Behemoth: Seppuku, by Peter Watts. Wow. Quite an ending to the Rifters trilogy. As The half-novel prior to it was kind of an extension of the first novel, Starfish in its introspective and relatively quiet tone, Seppuku is more like the second novel, Maelstrom, with its more frenetic and extroverted path. I'm kind of torn, though, as much as I enjoyed the novel; the narrative was rife and rich with semantic nets that would be great to go back and parse with a much closer reading, but I can't help but feel the ending was a little...anticlimactic? But, that said, that's not taking the aforementioned symbolism into account, nor does that opinion accept that perhaps the ending mirrors a Herbert-style ending-that's-not-an-ending wherein it's almost encouraged to have loose-ends and almost start a whole new story.

Phew.

Anyway, a corollary: I just started the next Dark Tower novel, Song of Susannah, and realized something. As much as I like certain authors because I feel like reading their works changes my perception of myself and the world around me, and because I learn things from their narratives (McDonald, Herbert, Watts), I just realized something. And already said that, damn. Anyway, I was comparing in my head Ken Lubin (a Watts character) and Roland Deschain (if you don't know who he is, then you can just go right to hell), and wondering whether Lubin could perhaps be called a sort of dystopian gunslinger. I think in some ways he's comparable, but he really isn't one in the end, but that's besides the point.

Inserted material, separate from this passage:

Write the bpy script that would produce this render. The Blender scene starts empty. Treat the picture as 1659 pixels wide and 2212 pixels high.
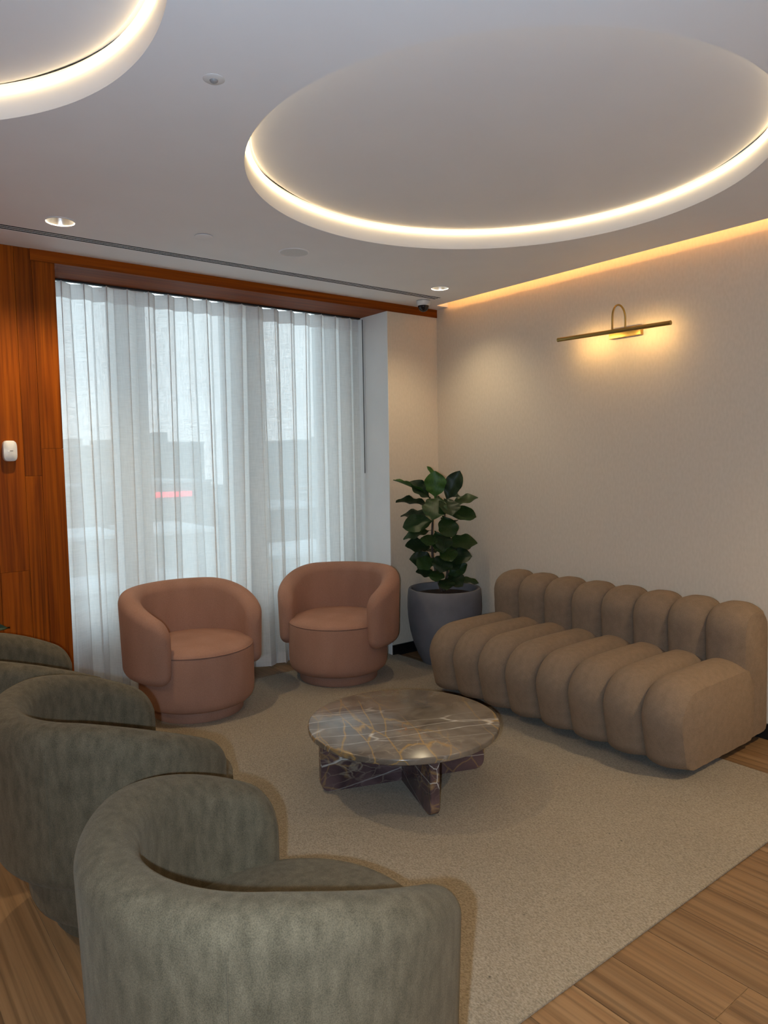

The point! Is that it's funny when reading a dystopian post-bioapocalyptic novel with inherently dysfunctional characters that you're really into, you might'nt realize that it might kind of bring your mood down. I didn't notice that till while reading King's novel, I realized my mood was suddenly lifted, and I started to get a "Bring it, world!" feeling back, from my mostly broken-feeling week. Yes, there is something rich and changing that is kind of shared between those narratives - but I didn't realize that they could have such bright or shadowed aspect to them.